As I started reflecting on staying inside for months on end, I tried to focus on the positives. I'm not really happy with my hair right now, but maybe if I treat it right I'll emerge in a few months with long flowing locks! I won't have to put sunscreen on everyday, I'll never wear make up, have time to apply lovely skin care. Maybe I'll emerge with beautiful skin too. These are my dreams of course, but it's possible I'll emerge sallow, after months inside and little exercise. After the amount of toast I ate yesterday it's likely I'll also emerge fatter than I am now - will online yoga really be able to compete with all the toast. Perhaps bread will become increasingly unavailable releasing me from this particular problem. But heck you guys, let's focus on the positives.

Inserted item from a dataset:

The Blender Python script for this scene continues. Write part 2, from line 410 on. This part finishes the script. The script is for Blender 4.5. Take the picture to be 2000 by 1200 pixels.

It also occurred to me that now would be the perfect time to go blonde. I could do it, stay inside, no one would know, if it looks good I can keep it, if it looks bad it would have just been a failed experiment and I'd go back to brown, just my little secret. But going blonde would require a trip to the hairdresser and I don't know if I should do that. I mean K already had an appointment, it's one thing to keep an appointment in these trying times, it's another thing to make one! Plus, do I want to increase the trauma to my children? Things are unsettled enough, going blonde may just push them over the edge. Of course, it's only day two of serious restrictions and all the kids at home, in a couple of months I'll probably be platinum blonde from a box and crying into my morning gin.